Ces progrès ont permis de diminuer le prix de revient certes, mais aussi d’entrevoir la possibilité de réaliser des pièces plus volumineuses.
Le bloc cylindre est certainement l’application la plus importante où les propriétés inhérentes à l’aluminium ont joué un grand rôle.
Sur le plan de la fabrication, il a permis l’utilisation du moulage sous pression.
Sur le plan technique, les propriétés physiques de l’aluminium, notamment sa grande diffusivité thermique qui permet d’éviter les concentrations de chaleur, causes de déformations, tandis qu’une bonne conductibilité jointe à un coefficient de convention élevé contribuent à accélérer le refroidissement général du moteur et de l’huile en particulier.
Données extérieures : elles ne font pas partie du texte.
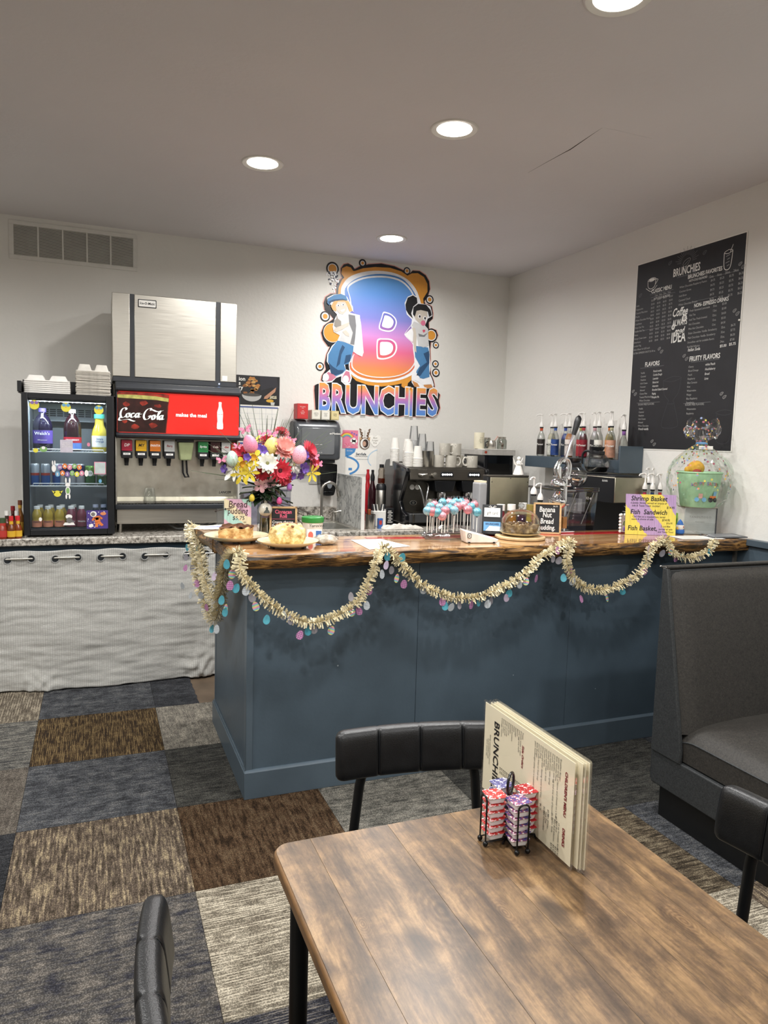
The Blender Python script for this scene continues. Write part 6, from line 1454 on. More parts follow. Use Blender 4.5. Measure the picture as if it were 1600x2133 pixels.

Les essais sur route ont prouvé une baisse de température de 15° à 18° par rapport à un moteur correspondant en fonte.
Signalons également que le bloc cylindre en aluminium apporte par-dessus le marché un allègement substantiel de 65% par rapport au bloc semblable en fonte obtenu par les procédés les plus modernes de fonderie.
Cet abaissement de la température permet un accroissement du rendement, une meilleure tenue de route à pleine charge.
Au niveau des tambours de freins, Panhard a atteint la perfection par le procédé Al-Fin, étudié dans la rubrique « Technique » du Panhard Racing Team.
Le type retenu par Panhard est appelé « roues-tambours ». Il constitue une excellente solution pour conserver de bonnes conditions de freinage à chaud.
Mais Panhard est allé plus loin avec la solution appelée « moyeu-Tambours », constituée d’une pièce d’aluminium toujours, avec piste de frottement en fonte donnant des résultats exceptionnels en supprimant complètement le phénomène d’évanouissement (fading).
Sur le plan technique, le tambour en aluminium apporte des avantages indiscutables, en plus d’un allègement substantiel tant souhaité pour une pièce non suspendue.
Le bilan de l’opération marque un accroissement de prix sensible dans le cas d’un tambour moulé en coquille (Al-Fin), mais combien compensé largement par son efficacité.